Seit kurzem ist aber die Glaubwürdigkeit der ČNB in den Augen internationaler Finanzmarktteilnehmer ins Wanken geraten. Am 11. Mai ernannte Präsident Miloš Zeman mit Wirksamkeit 1. Juli Aleš Michl zum neuen Gouverneur. Michl ist eines jener zwei Ratsmitglieder, die weitere Zinserhöhungen ablehnen. Er gilt als kontroverser Analytiker und Verbündeter des ehemaligen Premierministers und derzeitigen Oppositionsführers Andrej Babiš. Der nicht weniger kontroverse Präsident Zeman könnte bis zum Ende seiner Amtszeit im März 2023 die Mehrheit des Zentralbankrates austauschen. Es wird nun ein weniger strikter geldpolitischer Kurs befürchtet. Die tschechische Krone, die sich mittlerweile von den Turbulenzen zu Beginn des Ukraine-Krieges erholt hatte, wertete im Zuge der Ernennung des neuen Zentralbankchefs gegenüber dem schwächelnden Euro um 4 % ab. Der EUR/CZK-Kurs stieg auf 25,50. Am folgenden Tag musste die ČNB am Devisenmarkt gegen die Abwertung der Krone intervenieren. Dadurch konnte der EUR/CZK-Kurs wieder um 3 % auf 24,75 gedrückt werden.
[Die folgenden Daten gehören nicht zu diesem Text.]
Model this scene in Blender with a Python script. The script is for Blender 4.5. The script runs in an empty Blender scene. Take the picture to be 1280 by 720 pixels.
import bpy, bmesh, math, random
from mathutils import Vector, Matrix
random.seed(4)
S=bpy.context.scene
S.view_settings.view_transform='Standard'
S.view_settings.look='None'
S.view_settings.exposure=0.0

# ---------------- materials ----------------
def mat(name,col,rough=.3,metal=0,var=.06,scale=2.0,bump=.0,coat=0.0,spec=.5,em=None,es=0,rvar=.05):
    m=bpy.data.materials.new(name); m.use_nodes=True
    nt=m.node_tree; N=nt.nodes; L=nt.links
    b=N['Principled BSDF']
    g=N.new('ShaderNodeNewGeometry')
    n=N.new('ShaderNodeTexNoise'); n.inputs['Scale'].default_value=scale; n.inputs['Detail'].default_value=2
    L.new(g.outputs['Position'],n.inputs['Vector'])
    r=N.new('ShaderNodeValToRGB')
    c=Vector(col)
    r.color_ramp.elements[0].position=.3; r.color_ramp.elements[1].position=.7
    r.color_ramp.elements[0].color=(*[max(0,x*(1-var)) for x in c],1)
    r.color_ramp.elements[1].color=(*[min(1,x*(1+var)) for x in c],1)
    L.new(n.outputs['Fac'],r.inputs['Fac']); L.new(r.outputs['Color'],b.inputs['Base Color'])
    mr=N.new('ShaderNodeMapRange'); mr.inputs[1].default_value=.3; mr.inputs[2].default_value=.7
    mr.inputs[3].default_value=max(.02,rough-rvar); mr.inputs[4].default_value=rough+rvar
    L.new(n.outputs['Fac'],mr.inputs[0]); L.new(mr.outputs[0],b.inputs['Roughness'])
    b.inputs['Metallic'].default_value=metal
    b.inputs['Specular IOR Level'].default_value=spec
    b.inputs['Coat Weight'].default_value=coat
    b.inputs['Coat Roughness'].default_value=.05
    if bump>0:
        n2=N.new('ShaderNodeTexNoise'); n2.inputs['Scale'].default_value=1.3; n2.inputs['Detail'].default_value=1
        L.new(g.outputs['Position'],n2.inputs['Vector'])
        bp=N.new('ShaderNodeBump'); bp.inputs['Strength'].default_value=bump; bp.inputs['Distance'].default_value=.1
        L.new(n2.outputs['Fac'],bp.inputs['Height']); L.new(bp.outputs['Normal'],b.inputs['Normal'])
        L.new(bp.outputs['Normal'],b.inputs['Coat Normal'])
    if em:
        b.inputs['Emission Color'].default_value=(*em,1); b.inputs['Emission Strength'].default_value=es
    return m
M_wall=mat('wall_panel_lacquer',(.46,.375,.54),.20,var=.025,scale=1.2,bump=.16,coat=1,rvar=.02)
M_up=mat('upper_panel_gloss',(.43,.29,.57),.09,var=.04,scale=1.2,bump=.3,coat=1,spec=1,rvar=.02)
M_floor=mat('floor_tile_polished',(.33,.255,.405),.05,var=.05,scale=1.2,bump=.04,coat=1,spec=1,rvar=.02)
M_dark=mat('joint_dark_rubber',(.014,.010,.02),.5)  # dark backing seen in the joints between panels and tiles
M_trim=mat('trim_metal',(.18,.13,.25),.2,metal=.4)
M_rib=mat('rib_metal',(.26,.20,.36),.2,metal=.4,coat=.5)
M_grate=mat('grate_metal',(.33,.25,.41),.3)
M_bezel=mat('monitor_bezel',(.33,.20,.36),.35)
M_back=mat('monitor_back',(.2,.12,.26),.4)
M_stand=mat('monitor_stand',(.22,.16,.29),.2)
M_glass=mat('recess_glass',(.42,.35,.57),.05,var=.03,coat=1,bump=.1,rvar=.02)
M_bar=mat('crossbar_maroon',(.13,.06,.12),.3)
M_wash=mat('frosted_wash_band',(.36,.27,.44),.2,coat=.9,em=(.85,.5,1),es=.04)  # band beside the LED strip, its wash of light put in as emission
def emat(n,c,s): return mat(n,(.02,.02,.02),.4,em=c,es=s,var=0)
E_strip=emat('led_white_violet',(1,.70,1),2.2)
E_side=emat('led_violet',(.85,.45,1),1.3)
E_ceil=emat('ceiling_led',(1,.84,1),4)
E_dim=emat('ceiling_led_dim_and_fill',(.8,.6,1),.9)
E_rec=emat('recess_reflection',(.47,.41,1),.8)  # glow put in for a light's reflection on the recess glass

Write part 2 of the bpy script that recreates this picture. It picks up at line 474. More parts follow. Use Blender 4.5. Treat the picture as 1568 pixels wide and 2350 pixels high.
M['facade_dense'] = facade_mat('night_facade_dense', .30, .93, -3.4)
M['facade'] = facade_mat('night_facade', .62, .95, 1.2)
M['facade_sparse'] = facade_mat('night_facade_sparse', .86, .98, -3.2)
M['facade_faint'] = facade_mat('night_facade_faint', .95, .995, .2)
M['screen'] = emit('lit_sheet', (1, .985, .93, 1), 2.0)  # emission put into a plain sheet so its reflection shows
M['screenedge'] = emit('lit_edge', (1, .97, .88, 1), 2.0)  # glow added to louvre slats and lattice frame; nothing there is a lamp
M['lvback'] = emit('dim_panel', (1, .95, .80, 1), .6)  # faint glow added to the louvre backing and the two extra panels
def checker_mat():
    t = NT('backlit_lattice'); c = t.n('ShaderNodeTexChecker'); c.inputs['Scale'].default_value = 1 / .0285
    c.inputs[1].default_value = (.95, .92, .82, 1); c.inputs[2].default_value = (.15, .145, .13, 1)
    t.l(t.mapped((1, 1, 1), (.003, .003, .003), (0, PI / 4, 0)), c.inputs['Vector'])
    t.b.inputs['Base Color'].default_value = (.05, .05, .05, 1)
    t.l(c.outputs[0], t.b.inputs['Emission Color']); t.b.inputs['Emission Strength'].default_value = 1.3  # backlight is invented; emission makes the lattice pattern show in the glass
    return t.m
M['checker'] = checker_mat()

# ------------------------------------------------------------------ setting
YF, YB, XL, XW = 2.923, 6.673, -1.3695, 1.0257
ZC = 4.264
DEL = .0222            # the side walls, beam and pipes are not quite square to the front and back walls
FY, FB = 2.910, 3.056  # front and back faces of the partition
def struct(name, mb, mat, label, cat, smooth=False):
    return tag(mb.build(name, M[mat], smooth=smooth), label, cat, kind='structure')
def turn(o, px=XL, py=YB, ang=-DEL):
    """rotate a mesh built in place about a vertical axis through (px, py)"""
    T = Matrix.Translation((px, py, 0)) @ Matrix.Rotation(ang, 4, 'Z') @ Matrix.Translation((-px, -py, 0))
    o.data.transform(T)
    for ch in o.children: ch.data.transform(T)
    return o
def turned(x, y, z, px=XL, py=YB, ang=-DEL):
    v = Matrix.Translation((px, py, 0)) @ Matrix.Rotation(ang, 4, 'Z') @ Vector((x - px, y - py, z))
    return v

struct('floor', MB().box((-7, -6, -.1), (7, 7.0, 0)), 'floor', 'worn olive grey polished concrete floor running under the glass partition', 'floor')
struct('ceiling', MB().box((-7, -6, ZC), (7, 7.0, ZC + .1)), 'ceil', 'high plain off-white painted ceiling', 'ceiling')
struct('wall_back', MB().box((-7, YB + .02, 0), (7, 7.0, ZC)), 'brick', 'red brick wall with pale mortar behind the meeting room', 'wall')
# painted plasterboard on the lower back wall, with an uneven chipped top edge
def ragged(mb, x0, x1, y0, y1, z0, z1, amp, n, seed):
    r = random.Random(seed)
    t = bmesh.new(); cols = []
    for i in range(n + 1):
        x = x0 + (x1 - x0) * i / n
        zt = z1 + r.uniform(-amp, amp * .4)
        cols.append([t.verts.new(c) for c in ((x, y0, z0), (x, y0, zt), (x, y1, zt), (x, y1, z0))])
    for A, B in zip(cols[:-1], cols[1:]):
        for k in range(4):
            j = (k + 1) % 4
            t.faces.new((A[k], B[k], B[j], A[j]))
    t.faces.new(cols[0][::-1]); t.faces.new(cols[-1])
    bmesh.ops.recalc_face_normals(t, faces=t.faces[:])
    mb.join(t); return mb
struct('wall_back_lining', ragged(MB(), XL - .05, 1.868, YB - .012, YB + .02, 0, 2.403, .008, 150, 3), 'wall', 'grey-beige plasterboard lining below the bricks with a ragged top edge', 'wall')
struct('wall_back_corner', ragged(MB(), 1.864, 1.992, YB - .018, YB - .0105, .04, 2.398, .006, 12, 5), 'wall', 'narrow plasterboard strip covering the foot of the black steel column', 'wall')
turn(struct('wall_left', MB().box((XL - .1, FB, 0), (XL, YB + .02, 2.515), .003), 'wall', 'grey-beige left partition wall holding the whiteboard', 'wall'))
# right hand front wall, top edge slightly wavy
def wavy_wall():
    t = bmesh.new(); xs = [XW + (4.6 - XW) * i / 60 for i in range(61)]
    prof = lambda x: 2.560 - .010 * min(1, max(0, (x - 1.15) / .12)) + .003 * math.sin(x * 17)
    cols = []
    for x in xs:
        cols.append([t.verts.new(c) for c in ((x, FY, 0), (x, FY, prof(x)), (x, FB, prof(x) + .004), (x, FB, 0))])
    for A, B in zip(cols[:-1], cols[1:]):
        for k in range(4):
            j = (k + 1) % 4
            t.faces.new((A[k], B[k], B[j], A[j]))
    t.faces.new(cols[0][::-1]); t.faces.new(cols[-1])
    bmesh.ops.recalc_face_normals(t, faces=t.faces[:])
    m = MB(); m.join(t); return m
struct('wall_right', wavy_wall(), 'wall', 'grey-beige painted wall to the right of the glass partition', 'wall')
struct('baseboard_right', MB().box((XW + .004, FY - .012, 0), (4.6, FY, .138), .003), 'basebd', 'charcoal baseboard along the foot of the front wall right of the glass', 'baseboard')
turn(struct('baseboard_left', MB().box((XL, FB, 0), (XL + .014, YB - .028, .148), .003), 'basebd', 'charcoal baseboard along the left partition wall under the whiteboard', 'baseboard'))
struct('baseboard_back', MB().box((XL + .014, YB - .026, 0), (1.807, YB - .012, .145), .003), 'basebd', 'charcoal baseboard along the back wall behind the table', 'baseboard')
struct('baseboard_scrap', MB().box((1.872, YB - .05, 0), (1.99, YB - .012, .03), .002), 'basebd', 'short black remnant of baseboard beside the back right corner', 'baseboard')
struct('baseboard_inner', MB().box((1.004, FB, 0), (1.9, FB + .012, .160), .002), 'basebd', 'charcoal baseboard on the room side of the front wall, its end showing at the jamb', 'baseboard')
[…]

Die Ereignisse in Tschechien zeigen uns, wie wichtig die Glaubwürdigkeit von Zentralbanken ist. Wegen der ultra-lockeren Geldpolitik der EZB ist der Euro seit 2014 gegenüber dem US-Dollar chronisch unterbewertet (nach Kaufkraftparität). Zum Kursrutsch von EUR/USD auf 1,0350 in den letzten Tagen haben nicht nur der Ukraine-Krieg und die damit verbundenen Gefahren einer Energiekrise und Rezession in der EU beigetragen, sondern auch die (nicht mehr vertretbare) abwartende Haltung der EZB in Zeiten einer Rekordinflation. Da die Einstellung der Finanzmärkte gegenüber der EZB als skeptisch gilt, dürften die Risiken der Geldpolitik in den Euro-Wechselkursen schon vollständig eingepreist sein. Wir glauben, dass sich der Euro im zweiten Halbjahr langsam erholen wird, auch wenn die EZB die Geldpolitik viel zögerlicher straffen wird als die Fed.